Thursday, September 29, 2011

What it takes to design a game

Even though I've moved Decisive Victory off on it's own, I'm doing double blog posts about the game and its ongoing development.  Just in case that d6 blog network doesn't go anywhere.

The first game I ever tried to design was back during high-school.  I was starting to build up a collection of Gundam models at the time, and wanted something to do with them.  I had been playing 3rd ed 40K for a year or so, but my other miniature gaming experience was limited to Ogre Miniatures.
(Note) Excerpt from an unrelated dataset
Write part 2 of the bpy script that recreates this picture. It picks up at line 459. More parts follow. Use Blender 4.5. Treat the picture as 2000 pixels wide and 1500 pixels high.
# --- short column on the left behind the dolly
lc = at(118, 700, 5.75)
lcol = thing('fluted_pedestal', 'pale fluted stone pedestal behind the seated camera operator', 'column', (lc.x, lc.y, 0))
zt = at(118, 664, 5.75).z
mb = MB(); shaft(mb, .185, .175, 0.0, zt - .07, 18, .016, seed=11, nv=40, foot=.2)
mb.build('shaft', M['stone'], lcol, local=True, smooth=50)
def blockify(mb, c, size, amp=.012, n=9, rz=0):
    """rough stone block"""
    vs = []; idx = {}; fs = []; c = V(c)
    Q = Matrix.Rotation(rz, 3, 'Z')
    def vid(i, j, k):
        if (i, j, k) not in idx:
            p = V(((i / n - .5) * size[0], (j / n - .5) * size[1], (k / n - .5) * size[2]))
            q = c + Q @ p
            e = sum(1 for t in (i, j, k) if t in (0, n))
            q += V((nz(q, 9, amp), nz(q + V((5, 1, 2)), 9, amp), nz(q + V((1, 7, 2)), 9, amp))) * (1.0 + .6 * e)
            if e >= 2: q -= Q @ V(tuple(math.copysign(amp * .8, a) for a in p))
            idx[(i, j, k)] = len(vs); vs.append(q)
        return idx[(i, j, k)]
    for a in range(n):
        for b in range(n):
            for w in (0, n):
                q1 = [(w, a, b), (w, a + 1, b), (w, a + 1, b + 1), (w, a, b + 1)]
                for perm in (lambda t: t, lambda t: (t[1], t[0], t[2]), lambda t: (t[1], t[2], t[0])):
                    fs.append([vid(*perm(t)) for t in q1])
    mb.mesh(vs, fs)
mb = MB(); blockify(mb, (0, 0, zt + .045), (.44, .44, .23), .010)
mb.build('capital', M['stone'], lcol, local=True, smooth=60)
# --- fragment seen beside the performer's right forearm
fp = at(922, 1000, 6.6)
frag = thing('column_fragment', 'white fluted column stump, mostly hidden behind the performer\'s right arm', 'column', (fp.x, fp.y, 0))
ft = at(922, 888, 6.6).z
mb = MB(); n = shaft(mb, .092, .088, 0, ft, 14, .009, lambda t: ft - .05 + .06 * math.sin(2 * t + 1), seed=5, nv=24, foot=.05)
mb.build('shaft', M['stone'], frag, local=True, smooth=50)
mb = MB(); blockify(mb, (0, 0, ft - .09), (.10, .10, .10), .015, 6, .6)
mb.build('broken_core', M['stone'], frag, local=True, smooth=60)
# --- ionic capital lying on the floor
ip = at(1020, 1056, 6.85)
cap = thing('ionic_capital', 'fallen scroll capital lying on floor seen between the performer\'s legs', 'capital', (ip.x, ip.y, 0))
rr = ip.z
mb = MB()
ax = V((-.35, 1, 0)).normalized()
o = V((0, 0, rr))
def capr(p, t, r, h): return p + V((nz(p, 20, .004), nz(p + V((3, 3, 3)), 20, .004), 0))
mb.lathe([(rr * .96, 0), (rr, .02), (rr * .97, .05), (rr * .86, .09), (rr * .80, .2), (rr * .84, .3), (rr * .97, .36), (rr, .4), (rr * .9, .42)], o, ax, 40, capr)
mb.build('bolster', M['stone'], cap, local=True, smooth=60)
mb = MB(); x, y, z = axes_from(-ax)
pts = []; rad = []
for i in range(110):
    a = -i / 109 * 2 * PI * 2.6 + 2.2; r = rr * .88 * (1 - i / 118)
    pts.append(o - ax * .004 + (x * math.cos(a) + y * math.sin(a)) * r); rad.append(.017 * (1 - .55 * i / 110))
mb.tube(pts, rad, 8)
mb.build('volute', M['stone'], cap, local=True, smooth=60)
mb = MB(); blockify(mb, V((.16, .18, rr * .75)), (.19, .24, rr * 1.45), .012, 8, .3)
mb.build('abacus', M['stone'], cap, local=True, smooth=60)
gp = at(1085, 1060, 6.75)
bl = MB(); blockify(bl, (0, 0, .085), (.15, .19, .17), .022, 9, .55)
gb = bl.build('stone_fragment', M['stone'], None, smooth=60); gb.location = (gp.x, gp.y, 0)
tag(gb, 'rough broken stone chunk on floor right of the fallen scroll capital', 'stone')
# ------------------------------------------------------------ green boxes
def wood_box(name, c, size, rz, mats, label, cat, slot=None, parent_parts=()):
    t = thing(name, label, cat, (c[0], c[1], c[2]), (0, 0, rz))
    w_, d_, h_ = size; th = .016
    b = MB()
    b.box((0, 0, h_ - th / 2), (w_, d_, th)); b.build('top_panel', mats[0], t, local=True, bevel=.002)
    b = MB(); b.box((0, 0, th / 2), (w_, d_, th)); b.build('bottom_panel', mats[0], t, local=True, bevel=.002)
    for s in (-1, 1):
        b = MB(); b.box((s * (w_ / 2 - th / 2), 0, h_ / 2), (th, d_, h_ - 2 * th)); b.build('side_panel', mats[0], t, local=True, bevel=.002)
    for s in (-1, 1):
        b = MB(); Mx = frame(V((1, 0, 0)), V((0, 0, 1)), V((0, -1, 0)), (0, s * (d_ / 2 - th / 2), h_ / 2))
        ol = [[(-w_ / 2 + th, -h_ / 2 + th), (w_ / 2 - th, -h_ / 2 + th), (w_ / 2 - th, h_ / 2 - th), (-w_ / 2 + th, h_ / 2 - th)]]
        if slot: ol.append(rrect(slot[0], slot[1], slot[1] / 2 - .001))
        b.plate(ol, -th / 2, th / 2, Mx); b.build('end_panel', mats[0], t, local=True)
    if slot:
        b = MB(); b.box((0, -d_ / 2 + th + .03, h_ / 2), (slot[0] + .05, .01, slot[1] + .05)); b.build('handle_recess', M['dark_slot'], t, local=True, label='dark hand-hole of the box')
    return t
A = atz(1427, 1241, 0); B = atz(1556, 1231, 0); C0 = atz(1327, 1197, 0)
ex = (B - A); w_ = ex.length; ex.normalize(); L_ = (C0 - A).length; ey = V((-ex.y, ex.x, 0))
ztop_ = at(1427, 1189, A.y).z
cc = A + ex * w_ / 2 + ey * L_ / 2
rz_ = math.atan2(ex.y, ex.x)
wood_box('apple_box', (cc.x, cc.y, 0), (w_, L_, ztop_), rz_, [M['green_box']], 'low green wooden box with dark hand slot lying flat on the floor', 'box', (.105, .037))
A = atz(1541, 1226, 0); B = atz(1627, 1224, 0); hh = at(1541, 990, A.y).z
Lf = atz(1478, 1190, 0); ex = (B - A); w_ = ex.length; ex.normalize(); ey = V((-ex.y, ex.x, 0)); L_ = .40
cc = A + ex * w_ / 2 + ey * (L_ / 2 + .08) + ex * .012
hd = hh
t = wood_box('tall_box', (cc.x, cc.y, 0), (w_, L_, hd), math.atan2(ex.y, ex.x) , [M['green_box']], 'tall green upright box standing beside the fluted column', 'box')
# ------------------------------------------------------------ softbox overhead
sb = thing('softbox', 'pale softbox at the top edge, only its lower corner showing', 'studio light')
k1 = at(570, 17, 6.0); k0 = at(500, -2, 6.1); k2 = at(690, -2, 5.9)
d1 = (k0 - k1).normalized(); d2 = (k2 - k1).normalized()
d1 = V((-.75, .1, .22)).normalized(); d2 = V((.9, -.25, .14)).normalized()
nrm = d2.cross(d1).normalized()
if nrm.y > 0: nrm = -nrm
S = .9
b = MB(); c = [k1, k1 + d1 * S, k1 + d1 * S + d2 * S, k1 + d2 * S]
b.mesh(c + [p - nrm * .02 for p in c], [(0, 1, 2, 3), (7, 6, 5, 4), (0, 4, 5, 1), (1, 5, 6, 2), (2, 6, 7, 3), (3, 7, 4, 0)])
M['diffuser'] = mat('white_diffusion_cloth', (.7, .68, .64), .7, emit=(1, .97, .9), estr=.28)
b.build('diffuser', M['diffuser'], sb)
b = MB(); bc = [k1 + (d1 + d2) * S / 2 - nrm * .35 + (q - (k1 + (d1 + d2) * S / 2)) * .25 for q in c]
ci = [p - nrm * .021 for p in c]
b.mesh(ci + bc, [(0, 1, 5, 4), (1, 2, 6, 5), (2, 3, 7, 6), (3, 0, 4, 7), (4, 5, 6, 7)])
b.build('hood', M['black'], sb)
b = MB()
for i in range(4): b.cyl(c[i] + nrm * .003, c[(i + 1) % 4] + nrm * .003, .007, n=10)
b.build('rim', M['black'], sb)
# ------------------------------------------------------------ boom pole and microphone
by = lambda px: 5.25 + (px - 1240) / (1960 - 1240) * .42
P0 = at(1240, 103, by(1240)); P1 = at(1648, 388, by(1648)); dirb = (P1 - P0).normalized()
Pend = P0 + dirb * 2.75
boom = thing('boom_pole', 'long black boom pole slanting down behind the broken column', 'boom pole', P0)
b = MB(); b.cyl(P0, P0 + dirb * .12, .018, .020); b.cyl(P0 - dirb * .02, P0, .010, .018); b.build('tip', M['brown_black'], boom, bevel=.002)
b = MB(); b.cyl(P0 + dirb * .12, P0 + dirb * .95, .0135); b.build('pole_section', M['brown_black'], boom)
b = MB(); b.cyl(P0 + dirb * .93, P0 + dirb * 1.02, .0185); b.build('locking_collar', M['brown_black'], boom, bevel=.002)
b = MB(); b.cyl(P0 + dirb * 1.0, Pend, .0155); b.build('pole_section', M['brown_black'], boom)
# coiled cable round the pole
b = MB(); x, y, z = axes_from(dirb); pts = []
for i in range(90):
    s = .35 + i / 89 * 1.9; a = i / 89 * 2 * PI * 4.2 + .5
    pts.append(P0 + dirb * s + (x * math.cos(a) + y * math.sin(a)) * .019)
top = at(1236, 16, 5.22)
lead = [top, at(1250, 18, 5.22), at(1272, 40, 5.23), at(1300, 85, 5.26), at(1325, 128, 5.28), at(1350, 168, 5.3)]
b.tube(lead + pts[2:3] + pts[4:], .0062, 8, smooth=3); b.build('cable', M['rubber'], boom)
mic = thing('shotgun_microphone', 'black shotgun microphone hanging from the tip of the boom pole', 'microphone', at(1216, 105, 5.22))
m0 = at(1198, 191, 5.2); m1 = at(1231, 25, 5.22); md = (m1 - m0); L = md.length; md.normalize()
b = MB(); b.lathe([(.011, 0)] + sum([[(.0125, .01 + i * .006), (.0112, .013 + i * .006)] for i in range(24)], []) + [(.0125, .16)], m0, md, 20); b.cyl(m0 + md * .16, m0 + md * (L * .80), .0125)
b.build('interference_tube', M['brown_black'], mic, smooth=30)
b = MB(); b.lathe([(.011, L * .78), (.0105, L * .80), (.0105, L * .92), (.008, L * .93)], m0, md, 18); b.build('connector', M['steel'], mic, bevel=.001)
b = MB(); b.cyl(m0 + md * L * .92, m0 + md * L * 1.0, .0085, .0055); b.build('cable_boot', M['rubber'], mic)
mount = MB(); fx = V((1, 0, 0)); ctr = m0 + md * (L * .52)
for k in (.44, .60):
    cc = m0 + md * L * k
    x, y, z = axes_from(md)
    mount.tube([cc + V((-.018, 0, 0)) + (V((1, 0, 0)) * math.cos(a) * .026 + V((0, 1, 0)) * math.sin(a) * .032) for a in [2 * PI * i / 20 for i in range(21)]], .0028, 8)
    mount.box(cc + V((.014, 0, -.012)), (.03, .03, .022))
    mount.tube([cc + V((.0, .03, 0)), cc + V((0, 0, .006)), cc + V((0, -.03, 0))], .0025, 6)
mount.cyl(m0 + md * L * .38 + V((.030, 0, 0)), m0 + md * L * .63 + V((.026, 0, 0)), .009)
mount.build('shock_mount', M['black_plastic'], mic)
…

I came up with a dice mechanic(using d12s of all things) that I though was pretty nifty, and tried to incorporate all the cool concepts from the Anime.  I was lucky at the time to have a few friends that shared a similar enthusiasm for miniature gaming and Gundam models so I was able to get play testers.

I don't recall the details of the rules(lost a couple of hard drives ago), but I do remember how the game played in those first few play tests.  Basically the mechs would shoot their big guns and then run up to each other to melee.  In the anime the close combat between gundams was always epic, but in my game it just ended up as the models standing next to each other and the players rolling off dice for 8 turns.

I had managed to turn the most exiting element of the source material into the most boring element of my game.  It wasn't a good game, but what do you expect from a 16 year old's first try?  I did learn plenty from the experience.  Keep the math simple and the game goes faster.  Scale is important; models that can move and shoot 6 feet a turn don't make for interesting miniature games without a spare football field to play them on.  Most importantly, don't let the game degenerate into roll offs.  You might as well play Yahtzee at that point.

Over the next few years I tried going back to the game to improve the problems.  I cut down ranges and movement to fit the game onto a reasonable sized playing surface.  I added a close combat mechanic that had models pushing each other around and bouncing off each other.  I even revised the core mechanic around a concept where you could declare as many actions in a turn as you wanted your mech to do, but the more actions you tried the lower the chance of success on every action.  Unfortunately I had lost touch with the enthusiastic play testers I had had before.  Without anyone to play the game with I lost interest (and the rules in the aforementioned hard drive failures).

I was in college by this time and playing FoW regularly.  Occasionally the FoW players would break out some WWII naval miniatures.  There where two rules sets the group liked to us;e General Quarters and Task Force.  Both where very old school, with lots of charts and different sized dice. Alot like most WWII ground combat games pre-FoW.  I had fun playing them, but wished for a rules set that did for naval combat what FoW did for ground combat.  I did write up a spread sheet to calculate point values for Task Force so that we could attempt to play balanced pickup games.

After college, I moved to Muncie to work for a software company there.  There was a small war machine community there, but no historical gamers, so my WWII miniatures collected dust for a few years.  I did pick up Victory at Sea when it came out hoping for that concise WWII naval war-game I was hungry for.

Unfortunately, No.  I've read much about the history of naval warfare in WWII, and that game just didn't seem to fit with what I knew.  Ships in VaS where stronger or weaker than battlefield evidence would suggest.  A good example was the Hood which was a beast according to its stats.  I can understand exactly how that happened.  The VaS Hood had plenty of hit points.  Understandable, the Hood was a large ship, it had to be in order to get the right hull shape for it's high cruising speed, but the internal structure wasn't as well constructed as its slower true battleship cousins.  It's armor stat was impressiveness.  The hood did have good belt armor protection, but other than in its belt its armor protection was inadequate and haphazard.

There in lies some of the problems with coming up with a good WWII naval game.  Balancing historical accuracy with play-ability.  A warship is a big complex machine, and reducing it down to a few lines of stats requires some hard game design compromises.  And there's detail that you could overlook if you don't do the research.  Most ships of the period did not incorporate homogeneous armor schemes, and had vastly different capabilities in fire control and AA.  If you don't know the capabilities of the MK37 Fire Control Radar or the deficiencies of the MK14 torpedo, you would likely screw up the entire US fleet.  

Then there's the issues of scale.  How do you build a game that allows for Destroyer range gun battles, Battleship range gun battles, and Carrier warfare?  Don't even get me started on where submarines enter the mix.  There are very many things that can be incorporated into a WWII naval game, but its hard to get them all to mesh really well together.

I had been playing around with some ideas for a space combat game for a while, but I could never come up with a movement system I was happy with.  I decided to take some of the mechanics that I had developed for that game and use them as the basis for a more traditional naval combat game.  Thus Decisive Victory was born.

That's enough for now.  I'll post again in a day or two and talk about the logic behind the design decisions I made, as well as changes I plan on making in the future.

Wednesday, September 28, 2011

Splitting Off Decisive Victory

A new miniatures themed blogging network has sprung up, and I've decided to move my WWII naval game.  Hopefully it can get some attention over there.